How open-source software works

OSS is shared in a public repository, granting access to anyone who wants to work on the source code. However, open-source software tends to come with a distribution license, which establishes how people can interact, modify, and share the OSS.

Once changes are made to the source code, the OSS should signify those changes and what methods were used to make them. Also, depending on the license, the resulting OSS may or may not be required to be free. With that, most open-source software is free but some require up-front costs or subscription fees.
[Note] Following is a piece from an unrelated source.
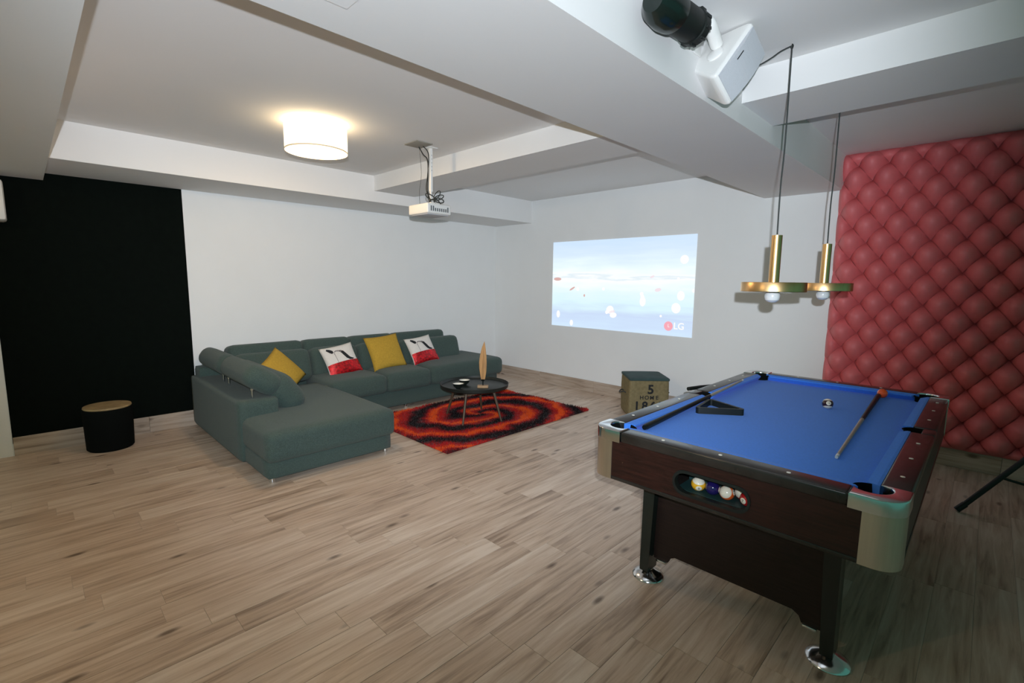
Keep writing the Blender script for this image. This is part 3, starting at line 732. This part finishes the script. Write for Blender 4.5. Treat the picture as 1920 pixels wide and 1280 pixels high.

Examples of open-source software

There are many examples of open-source software available online, with many popular applications allowing improvements and modifications from users. While not all of the changes and improvements made by programmers will be made available to the general public, the ability to work with these source codes can be educational and fun for some. 

Types of open-source software licenses 

While open-source software allows pretty much all programmers to use and modify it, it does come with a distribution license. Some may require anyone who modifies a program to release the new code without compensation. 

The most popular licenses include: 

  • MIT License
  • GNU General Public License (GPL) 2.0 
  • GNU General Public License (GPL) 3.0
  • Apache License 2.0
  • BSD License 2.0 (3-clause, new or revised)

Advantages of open-source software

Utilizing open-source software has many advantages over its proprietary peers, especially for businesses and organizations just getting started in the industry. 

  • Open-source software tends to be more flexible as it offers programmers multiple ways of solving problems and encouraging creative solutions. 
  • Improvements and bug fixes on OSS happen much more quickly. Because open-source software allows collaboration, issues and improvements are implemented at a faster pace. 
  • It’s cost-effective. Generally speaking, proprietary software requires internal employees to work on its source code to keep the information private. Open-source software allows those unaffiliated with the project access without its authors having to pay out for further development. 
  • You can attract better talent. If a small business launches open-source software, the ability of all programmers to view and modify it could allow the organization to recruit particularly talented employees.

Disadvantages of open-source software

  • Open-source software can be more difficult to use since they may have less user-friendly interfaces or features that aren’t familiar to all programmers.
  • Compatibility issues may arise if the hardware used to create a piece of open-source software isn’t available to all programmers working on it. This could also drive up costs of the project. 
  • Open-source software doesn’t come with the same warranties and indemnification as proprietary applications. This could become a problem as open-source software may provide no real protection from infringement.